It was late last night, well maybe not so late, when I saw this commercial on television for this new erase stick (really not so new), which is supposed to erase all the “imperfections” from under and around women’s (not men’s) eyes and make women look years younger and healthier. I remember trying those “erase sticks” when I was younger and they never quite “erased” your “imperfections.” What makes them “imperfections” anyway? That is another reflection.
However, watching the commercial made me think about how so often when we want to evolve spiritually and transform our lives, we are looking for the “erase stick,” which we can run over those aspects of our life and somehow make them invisible and make us appear as if we are spiritually healthier then we really are. Covering up is not the same as doing the work to evolve and transform. Covering up, is like putting on a mask, which enables us to appear as if we are in a space that we are not. Not covering up enables us to be our authentic selves, it enables us to be who we are at this very moment in time, in all our current state of perfection. Striking a pose may look good for a moment, but even live models have to break their pose occasionally. Perhaps it was Fanny Brice who said it best “Let the world know you as you are, not as you think you should be, because sooner or later, if you are posing, you will forget the pose, and then where are you?”
The journey to finding that authentic you is not always easy. The questions are hard and challenging and the more I work on my own journey, the more I come to appreciate a scene from the movie The Never Ending Story where the warriors stand before the mirror of truth and are destroyed by what they see. Examining what one was raised to believe, what one believes now, what one would like to believe and what one needs to do to evolve there and the motives behind those decisions are not always easy.
For the past week or so, for example, I have been struggling with the whole notion of perfection. Some of the spiritual coaches whose work and teachings I admire suggest that perfection and our agreements about it are the hardest to dismantle. It can be the one thing that makes people want to give up and go back to their old way of being. As I have heard more then once, “It was so much easier back then.”
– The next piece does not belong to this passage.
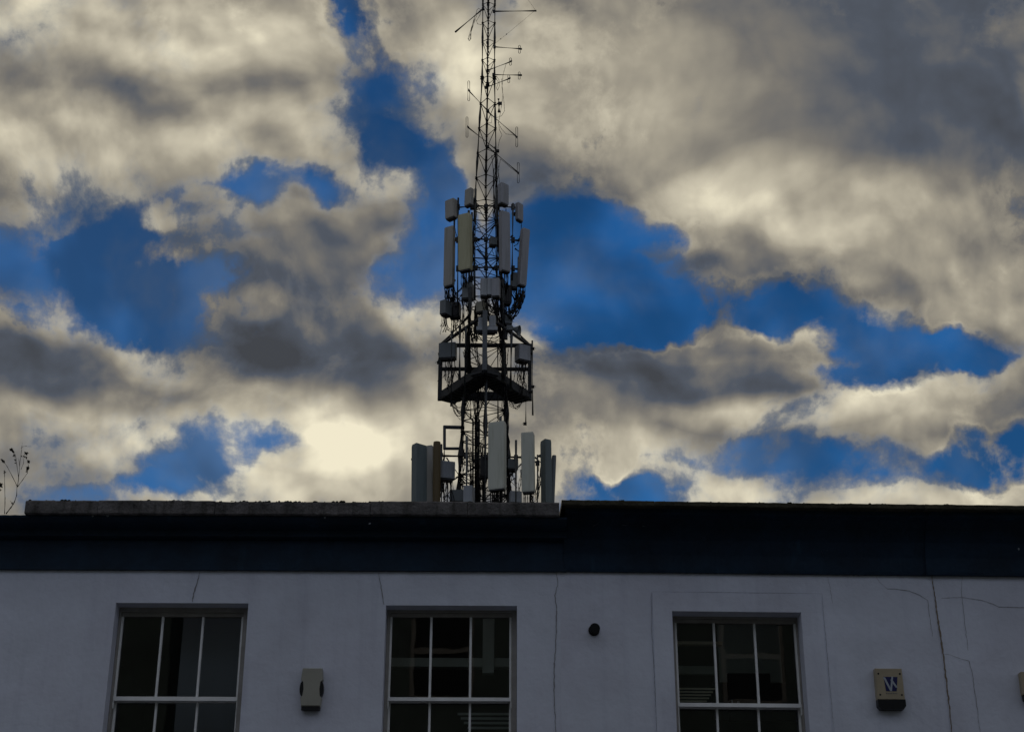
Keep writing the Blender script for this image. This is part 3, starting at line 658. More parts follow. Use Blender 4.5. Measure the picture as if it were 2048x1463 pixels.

Just taking something as simple as what you were raised to believe about your sex and gender can be an undertaking. Most of us are not aware of, or have not given any thought to, why we believe what we believe. What are the things we have agreed to believe that govern our actions, thoughts, behaviors, feelings, and reactions? How do you know what you know? Perhaps more appropriately, why do you believe what you believe?
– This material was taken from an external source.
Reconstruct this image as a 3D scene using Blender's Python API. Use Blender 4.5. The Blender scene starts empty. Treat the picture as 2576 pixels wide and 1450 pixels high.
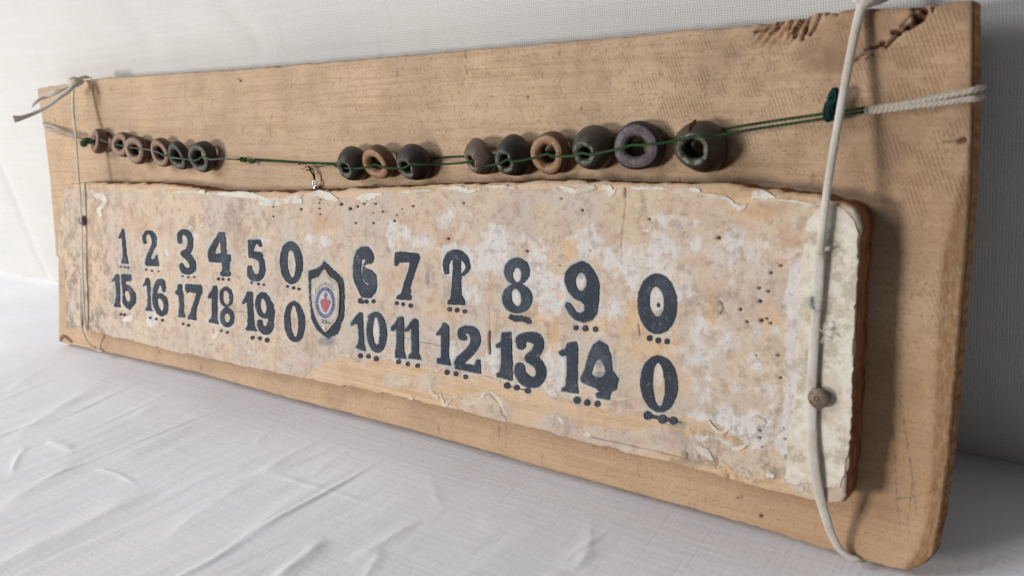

Mastering awareness is a journey. It is a process of not erasing what we want to cover up, but revealing our core beliefs and agreements to ourselves. It is about tapping into the internal courage to look within to where the answers are. It is about becoming, as Meg Christian sang about years ago, a submarine and diving deep within to find the answers that can bring a peace and joy that surpasses understanding.
Some of us are good at erasing. We have our own erase sticks; they are called food, work, drugs, alcohol, sex, gambling, etc. Each of them serves the purpose for covering up what we do not want to reveal to ourselves. Each of them enables us to strike a pose. However, we have to remember that a pose is just that, it is about us being frozen in space and time. If we are posing, we are not evolving. As Ray Kroch once said “if you’re green your growing, if you’re ripe your rotten.” When we are posing, we are rotting. When we are evolving, we are growing.
Spiritual growth and transformation is not easy. However, as I have said to more then one person, no pleasure, no gain. Are you ready to stop erasing and start revealing? Perhaps now is the time to learn how to live without your “erase” stick.